DATA SUPPLIED:
============
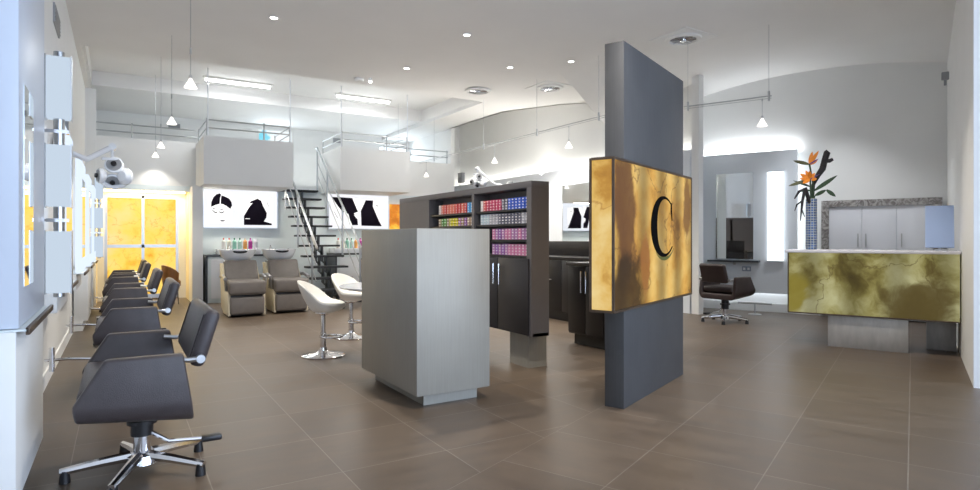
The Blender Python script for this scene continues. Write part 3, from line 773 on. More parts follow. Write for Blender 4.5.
============
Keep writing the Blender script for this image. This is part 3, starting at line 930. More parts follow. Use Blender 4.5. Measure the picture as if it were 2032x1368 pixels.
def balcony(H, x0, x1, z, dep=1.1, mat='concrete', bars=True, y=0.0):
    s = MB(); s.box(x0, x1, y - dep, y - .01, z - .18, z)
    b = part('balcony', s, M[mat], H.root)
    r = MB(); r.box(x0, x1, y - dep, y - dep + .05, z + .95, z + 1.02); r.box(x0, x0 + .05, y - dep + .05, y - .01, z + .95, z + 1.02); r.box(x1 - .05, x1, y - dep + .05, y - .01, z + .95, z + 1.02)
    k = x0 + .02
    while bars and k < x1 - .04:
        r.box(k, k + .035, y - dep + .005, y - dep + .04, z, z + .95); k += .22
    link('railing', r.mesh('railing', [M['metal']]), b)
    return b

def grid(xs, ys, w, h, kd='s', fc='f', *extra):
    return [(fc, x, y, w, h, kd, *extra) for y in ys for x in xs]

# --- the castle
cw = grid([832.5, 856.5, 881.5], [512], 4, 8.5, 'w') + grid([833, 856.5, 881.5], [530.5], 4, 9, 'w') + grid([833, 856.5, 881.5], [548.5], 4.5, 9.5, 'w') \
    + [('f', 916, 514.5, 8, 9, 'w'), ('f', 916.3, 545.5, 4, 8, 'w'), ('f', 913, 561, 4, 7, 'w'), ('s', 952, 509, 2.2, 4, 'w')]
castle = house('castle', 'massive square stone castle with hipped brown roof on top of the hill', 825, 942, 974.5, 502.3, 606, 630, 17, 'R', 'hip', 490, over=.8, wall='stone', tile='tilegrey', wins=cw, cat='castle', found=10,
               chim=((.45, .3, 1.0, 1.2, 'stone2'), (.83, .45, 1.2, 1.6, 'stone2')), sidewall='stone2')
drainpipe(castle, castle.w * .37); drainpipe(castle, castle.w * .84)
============
EXERCISE REQUIREMENTS: Look back at the entries above. Retype the line with "castle = house('castle', 'massive", the line with "drainpipe(castle, castle.w * .37);", and all lines in between.

FINISHED ANSWER:
castle = house('castle', 'massive square stone castle with hipped brown roof on top of the hill', 825, 942, 974.5, 502.3, 606, 630, 17, 'R', 'hip', 490, over=.8, wall='stone', tile='tilegrey', wins=cw, cat='castle', found=10,
               chim=((.45, .3, 1.0, 1.2, 'stone2'), (.83, .45, 1.2, 1.6, 'stone2')), sidewall='stone2')
drainpipe(castle, castle.w * .37); drainpipe(castle, castle.w * .84)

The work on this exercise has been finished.